Challenge: In the listing below, find the line holding "What Blender Python" and the line holding "rng = np.random.default_rng(7)". Write out those two lines and all lines between, exactly, and nothing more.

BEGIN Records for processing

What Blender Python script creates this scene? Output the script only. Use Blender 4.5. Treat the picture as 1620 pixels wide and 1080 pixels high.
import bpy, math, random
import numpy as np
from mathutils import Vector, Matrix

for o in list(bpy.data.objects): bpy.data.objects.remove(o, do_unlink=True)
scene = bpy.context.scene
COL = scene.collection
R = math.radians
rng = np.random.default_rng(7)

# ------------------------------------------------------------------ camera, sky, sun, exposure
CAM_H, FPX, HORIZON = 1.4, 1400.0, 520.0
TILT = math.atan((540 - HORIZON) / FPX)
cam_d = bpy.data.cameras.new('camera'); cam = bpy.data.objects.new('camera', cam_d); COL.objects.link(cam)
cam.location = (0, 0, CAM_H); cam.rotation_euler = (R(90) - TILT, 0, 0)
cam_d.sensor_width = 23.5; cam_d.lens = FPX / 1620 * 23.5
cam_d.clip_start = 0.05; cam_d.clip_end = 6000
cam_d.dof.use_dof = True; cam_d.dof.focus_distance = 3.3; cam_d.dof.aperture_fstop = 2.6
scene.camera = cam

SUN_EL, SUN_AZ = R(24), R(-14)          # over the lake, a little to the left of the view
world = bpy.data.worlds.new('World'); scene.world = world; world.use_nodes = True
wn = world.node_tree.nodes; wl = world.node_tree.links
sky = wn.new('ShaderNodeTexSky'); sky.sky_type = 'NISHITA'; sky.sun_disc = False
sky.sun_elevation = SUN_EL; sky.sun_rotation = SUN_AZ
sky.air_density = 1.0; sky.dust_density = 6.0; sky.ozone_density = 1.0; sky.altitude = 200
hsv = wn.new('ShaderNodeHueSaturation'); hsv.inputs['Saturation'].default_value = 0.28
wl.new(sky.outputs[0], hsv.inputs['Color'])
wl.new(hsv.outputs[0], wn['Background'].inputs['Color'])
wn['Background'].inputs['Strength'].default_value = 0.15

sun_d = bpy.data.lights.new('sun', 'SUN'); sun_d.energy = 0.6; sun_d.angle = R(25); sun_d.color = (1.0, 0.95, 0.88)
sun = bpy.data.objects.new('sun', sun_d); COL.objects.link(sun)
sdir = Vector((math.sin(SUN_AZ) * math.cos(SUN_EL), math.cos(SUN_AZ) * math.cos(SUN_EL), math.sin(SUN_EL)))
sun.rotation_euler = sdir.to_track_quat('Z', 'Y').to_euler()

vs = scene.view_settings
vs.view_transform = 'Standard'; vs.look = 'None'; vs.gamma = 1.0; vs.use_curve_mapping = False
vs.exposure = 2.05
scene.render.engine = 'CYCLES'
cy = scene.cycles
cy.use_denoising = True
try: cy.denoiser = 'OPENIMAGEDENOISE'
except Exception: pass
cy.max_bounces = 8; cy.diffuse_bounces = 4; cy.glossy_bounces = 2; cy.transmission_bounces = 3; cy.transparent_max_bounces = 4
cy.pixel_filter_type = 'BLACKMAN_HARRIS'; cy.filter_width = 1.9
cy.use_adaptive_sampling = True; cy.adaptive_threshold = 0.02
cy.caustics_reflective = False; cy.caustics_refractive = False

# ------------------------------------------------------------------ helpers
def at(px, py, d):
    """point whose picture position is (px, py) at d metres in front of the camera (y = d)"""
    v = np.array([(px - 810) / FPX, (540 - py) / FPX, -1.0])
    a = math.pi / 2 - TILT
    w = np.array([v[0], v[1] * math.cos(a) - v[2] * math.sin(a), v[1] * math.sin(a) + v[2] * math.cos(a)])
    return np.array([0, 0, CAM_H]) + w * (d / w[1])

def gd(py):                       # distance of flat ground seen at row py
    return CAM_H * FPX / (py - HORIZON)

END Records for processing
BEGIN Records for processing

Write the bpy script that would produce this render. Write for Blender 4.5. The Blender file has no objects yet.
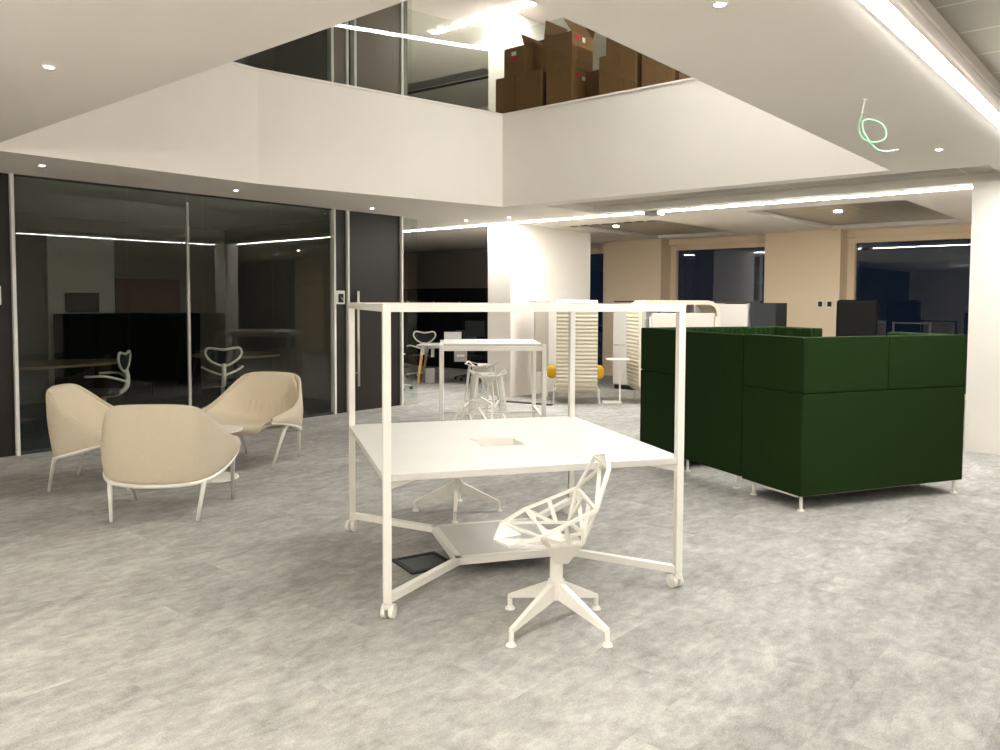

END Records for processing

Solution to the exercise:
What Blender Python script creates this scene? Output the script only. Use Blender 4.5. Treat the picture as 1620 pixels wide and 1080 pixels high.
import bpy, math, random
import numpy as np
from mathutils import Vector, Matrix

for o in list(bpy.data.objects): bpy.data.objects.remove(o, do_unlink=True)
scene = bpy.context.scene
COL = scene.collection
R = math.radians
rng = np.random.default_rng(7)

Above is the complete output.